One can easily envision Jayavarman VII perched there, high atop a platform, watching his victorious army roll back into town, an enormous force that included some of the same powerful war elephants that are carved into the stone base of the terrace. Nowadays, the number of elephants in Cambodia is pitifully small, estimated at just over 200 in captivity and even fewer in the wild.

But it wouldn’t be until I made a trip to northern Laos that I would get a tiny taste of what it must have been like to be a mahout, or elephant driver, in the ancient Khmer empire.

Though there are greater numbers of elephants in Laos than in Cambodia, many of them are consigned to years of hard labor in logging camps because of their brute strength. That’s why some organisations, like the Elephant Village outside Luang Prabang, adopt abused elephants and give them the much easier work of trotting around with tourists on their backs.

Though I knew all this in advance, it still came as a shock for someone hailing from an elephant-less continent to pull into the village and see seven Asian elephants grazing calmly as they waited for us to climb aboard.

My ride for the day was Mae Boun Nam, a one-ton cutie with expressive flapping ears who was rescued after 40 years of work in the logging industry. It wasn’t until I had mounted Mae Boun Nam, along with her regular mahout Mr. Sao, that I realized that she was blind in both eyes. I’ll admit that riding a blind elephant down a tremendously steep mountain path felt a wee bit precarious, but Mr. Sao guided her by bobbing his feet and saying commands, and Mae Boun Nam confidently felt her way along, checking for stumps and branches with her sensitive trunk. And then it was time for me to slide into the driver’s seat, straddling Mae Boun Nam’s neck.

To ride Mae Boun Nam was to have very mixed impressions. One was to be in awe of her immense power; feeling her muscles move under me was a little like riding a large horse until I remembered that I was on her neck, the narrowest part of her.

The other impulse was to give her the same respect that I would an old lady.

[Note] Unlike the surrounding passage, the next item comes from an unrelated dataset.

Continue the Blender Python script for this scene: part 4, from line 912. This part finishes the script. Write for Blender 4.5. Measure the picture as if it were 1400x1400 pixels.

She was 60 years old, after all, and she had loose spotted earlobes that reminded me of my grandmother’s. I think she would look quite fetching in the rhinestone earrings and pillbox hats that my elderly neighbors used to wear to church in the 1980’s.

Back at the village, I fed Mae Boun Nam some bananas that comprised part of her 200 kilogram daily diet, and watched some of the other visiting barang try to master some basic mahout commands. The seven elephants are trained to follow basic Lao words like “Sai!” for left and “Khwa!” for right. Even so, they’re accustomed to the voices of their usual mahouts, who feed and care for them, and getting them to listen to anyone else can be tricky.

“Pie!” (or “Go forward!”) one determined Englishman shouted with less and less confidence, as his elephant lazily took her time scratching her rear against a tree trunk.

I couldn’t help but feel superior to him since Mae Boun Nam and I seemed to have developed a rapport. As she lovingly smeared mud and elephant saliva on me with her trunk, I entertained fantasies of secreting her back to Siem Reap and keeping her in my front yard. My days of riding tuk-tuks and motos would be over; together, we could stroll around town like real Angkorians.

Just let an SUV try to get in our way!

Eventually, I decided that Mae Boun Nam had a pretty nice retirement plan right where she was and we said our goodbyes. But now when I see the Terrace of the Elephants, I won’t imagine Jayavarman VII. Instead, I’ll fondly remember Mae Boun Nam and my fleeting career as a mahout.